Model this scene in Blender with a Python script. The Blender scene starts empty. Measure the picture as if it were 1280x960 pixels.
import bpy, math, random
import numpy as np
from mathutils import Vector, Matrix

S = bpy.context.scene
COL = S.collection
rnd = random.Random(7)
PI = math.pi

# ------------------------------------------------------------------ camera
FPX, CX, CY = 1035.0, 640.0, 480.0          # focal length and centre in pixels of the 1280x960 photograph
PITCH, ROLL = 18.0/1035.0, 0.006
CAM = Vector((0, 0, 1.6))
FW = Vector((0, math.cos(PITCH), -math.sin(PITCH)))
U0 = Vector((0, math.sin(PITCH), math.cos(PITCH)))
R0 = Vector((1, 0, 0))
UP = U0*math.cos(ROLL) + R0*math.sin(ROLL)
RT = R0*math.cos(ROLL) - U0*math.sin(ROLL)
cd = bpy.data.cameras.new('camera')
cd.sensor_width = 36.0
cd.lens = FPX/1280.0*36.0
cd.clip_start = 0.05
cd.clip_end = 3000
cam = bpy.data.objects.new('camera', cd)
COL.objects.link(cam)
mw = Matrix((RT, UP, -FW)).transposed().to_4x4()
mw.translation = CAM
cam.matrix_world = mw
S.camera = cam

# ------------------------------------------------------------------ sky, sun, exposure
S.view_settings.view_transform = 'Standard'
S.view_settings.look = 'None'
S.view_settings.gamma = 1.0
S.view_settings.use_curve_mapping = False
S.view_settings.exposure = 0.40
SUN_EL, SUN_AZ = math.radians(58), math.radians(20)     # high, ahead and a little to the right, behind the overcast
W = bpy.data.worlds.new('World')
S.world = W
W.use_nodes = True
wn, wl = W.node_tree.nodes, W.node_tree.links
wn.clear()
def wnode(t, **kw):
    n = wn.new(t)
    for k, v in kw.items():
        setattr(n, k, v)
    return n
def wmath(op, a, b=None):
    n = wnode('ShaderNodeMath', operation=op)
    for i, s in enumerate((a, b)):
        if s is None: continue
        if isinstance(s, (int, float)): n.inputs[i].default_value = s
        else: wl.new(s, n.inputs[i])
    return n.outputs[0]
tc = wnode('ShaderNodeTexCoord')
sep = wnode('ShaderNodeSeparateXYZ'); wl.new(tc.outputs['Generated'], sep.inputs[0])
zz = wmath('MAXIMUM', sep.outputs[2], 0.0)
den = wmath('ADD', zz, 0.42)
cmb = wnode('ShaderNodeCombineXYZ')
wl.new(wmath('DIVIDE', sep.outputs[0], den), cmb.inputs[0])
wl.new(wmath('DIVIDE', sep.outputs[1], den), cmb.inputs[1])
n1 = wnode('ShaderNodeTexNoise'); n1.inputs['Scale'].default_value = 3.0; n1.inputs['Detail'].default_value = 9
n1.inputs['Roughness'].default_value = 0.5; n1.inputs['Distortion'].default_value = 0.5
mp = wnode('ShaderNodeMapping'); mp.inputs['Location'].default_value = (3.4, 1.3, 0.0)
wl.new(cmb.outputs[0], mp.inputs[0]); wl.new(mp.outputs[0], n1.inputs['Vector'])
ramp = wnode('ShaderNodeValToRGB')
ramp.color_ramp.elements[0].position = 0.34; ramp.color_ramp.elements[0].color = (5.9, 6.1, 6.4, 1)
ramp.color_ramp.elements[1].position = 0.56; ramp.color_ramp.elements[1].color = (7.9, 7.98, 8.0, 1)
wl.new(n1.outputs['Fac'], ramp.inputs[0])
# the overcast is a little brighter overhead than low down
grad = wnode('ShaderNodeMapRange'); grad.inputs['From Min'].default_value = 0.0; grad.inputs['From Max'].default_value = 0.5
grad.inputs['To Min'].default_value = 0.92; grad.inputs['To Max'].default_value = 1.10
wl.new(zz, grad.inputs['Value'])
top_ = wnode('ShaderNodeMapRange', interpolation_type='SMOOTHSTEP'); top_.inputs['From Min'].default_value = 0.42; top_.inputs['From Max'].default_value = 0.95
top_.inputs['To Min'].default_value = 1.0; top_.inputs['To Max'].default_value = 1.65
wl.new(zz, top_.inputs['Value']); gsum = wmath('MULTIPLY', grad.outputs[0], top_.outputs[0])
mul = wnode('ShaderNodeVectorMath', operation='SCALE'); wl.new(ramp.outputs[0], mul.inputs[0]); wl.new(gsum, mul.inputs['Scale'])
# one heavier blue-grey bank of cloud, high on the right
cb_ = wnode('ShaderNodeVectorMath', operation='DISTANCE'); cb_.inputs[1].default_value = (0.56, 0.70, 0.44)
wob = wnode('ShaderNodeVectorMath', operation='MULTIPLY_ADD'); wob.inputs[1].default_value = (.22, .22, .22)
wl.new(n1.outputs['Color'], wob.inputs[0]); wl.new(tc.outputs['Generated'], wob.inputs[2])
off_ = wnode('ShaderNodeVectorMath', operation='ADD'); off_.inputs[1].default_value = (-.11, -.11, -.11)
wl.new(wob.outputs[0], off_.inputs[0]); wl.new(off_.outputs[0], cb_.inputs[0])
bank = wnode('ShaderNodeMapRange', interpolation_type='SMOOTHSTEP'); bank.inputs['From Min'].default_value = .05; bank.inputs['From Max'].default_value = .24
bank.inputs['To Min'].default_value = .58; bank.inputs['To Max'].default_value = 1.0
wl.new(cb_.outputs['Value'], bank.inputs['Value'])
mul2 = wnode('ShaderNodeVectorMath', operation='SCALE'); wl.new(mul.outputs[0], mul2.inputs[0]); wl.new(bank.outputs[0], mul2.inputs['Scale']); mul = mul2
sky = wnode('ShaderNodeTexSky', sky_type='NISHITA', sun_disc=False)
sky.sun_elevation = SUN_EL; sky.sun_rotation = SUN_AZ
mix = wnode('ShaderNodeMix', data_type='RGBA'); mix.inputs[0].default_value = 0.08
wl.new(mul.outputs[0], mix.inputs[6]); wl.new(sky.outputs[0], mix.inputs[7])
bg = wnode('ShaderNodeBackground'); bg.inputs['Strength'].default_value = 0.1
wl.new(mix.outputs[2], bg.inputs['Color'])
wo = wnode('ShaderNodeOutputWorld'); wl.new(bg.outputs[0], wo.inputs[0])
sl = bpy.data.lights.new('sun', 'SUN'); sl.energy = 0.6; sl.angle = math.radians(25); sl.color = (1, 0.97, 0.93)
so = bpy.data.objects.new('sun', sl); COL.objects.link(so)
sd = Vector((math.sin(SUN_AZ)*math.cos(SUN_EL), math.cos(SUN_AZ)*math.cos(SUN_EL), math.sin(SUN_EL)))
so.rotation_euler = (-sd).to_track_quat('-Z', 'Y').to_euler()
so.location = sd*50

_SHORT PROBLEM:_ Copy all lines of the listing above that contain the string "pixels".

_ANSWER IN FULL:_
Model this scene in Blender with a Python script. The Blender scene starts empty. Measure the picture as if it were 1280x960 pixels.
FPX, CX, CY = 1035.0, 640.0, 480.0          # focal length and centre in pixels of the 1280x960 photograph